Bennington Battle Day


Vermont celebrates Bennington Battle Day every year on August 16th. The Battle of Bennington was fought in 1977 during the Revolutionary War. The main celebration occurs in Bennington, Vermont at the site of the battle.

A popular attraction is to ride up the elevator of the Bennington Monument, which offers views of the landscapes of Virginia, Massachusetts, and New York. The monument was built at the site of Bennington’s supply depot. The site is sometimes referred to as Old Bennington.

Beside a battle reenactment put on by historical societies, there are not many traditions observed on the holiday. Some commemorations may honor fallen soldiers. Schools may hold educational programs about the battle and the Revolutionary War. The 100th anniversary was marked by a series of speeches that were attended by President Rutherford B. Hayes.

The Battle of Bennington

This battle actually took place 10 miles from Bennington in Wallamoosac, New York. It is named after Bennington due to the supply depot that was located there. The battle is considered a turning point of the war. General John Stark led a force of 2,000 American troops consisting of state militia men and Green Mountain Boys members against Lieutenant Colonel Friedrich Baum and General John Burgoyne’s army. The British Army troops had been recruited from Canada and Native American tribes alongside British soldiers.

Believing Bennington to only be lightly defended, Baum was heading to Bennington to raid the supply depots for horses and other supplies when Stark’s force met them in New York, who killed Baum and took many prisoners. The battle began again as the American forces were cleaning up the rain-soaked site when reinforcements came for both the British and the Americans. The British reinforcements led by Colonel Heinrich von Breymann retreated, but both sides suffered from heavy casualties.

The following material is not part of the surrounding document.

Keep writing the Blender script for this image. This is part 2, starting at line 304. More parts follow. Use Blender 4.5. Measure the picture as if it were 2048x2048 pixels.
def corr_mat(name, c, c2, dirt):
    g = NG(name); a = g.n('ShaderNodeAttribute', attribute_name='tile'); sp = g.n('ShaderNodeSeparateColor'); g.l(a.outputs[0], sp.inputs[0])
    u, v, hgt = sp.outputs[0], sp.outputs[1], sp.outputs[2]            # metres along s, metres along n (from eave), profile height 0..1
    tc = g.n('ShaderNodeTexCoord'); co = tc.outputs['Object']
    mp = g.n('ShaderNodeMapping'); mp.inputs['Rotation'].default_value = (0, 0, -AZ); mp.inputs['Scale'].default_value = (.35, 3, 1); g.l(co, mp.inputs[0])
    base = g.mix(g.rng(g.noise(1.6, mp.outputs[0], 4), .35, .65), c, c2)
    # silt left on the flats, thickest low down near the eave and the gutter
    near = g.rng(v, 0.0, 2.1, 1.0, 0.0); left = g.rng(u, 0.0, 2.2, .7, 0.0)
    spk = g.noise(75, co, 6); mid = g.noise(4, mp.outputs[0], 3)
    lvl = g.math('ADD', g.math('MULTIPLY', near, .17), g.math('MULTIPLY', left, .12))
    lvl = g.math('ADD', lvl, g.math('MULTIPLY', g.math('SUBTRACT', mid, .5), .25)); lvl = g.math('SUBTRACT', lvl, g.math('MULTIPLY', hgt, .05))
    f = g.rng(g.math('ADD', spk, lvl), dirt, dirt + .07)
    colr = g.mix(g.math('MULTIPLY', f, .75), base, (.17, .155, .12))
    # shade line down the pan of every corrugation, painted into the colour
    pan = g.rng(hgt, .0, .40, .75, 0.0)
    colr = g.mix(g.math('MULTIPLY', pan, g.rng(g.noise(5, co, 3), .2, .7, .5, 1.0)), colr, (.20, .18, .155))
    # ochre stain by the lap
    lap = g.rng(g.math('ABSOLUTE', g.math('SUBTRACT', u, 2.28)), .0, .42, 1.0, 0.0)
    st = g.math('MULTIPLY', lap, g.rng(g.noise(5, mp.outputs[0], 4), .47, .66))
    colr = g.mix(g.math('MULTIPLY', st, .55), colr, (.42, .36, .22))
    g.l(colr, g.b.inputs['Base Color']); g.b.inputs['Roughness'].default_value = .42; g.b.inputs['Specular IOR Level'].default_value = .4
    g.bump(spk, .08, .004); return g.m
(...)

The results of the victory make it a turning point for the Revolutionary War because:

  • It took 1,000 troops away from the British Army, 700 of which were captured.
  • The loss resulted in a loss of most Indian support
  • The British were prevented from acquiring supplies, for which they were in dire need.
  • Increased support for the Revolutionaries.
  • Helped lead to Burgoyne’s surrender at Saratoga.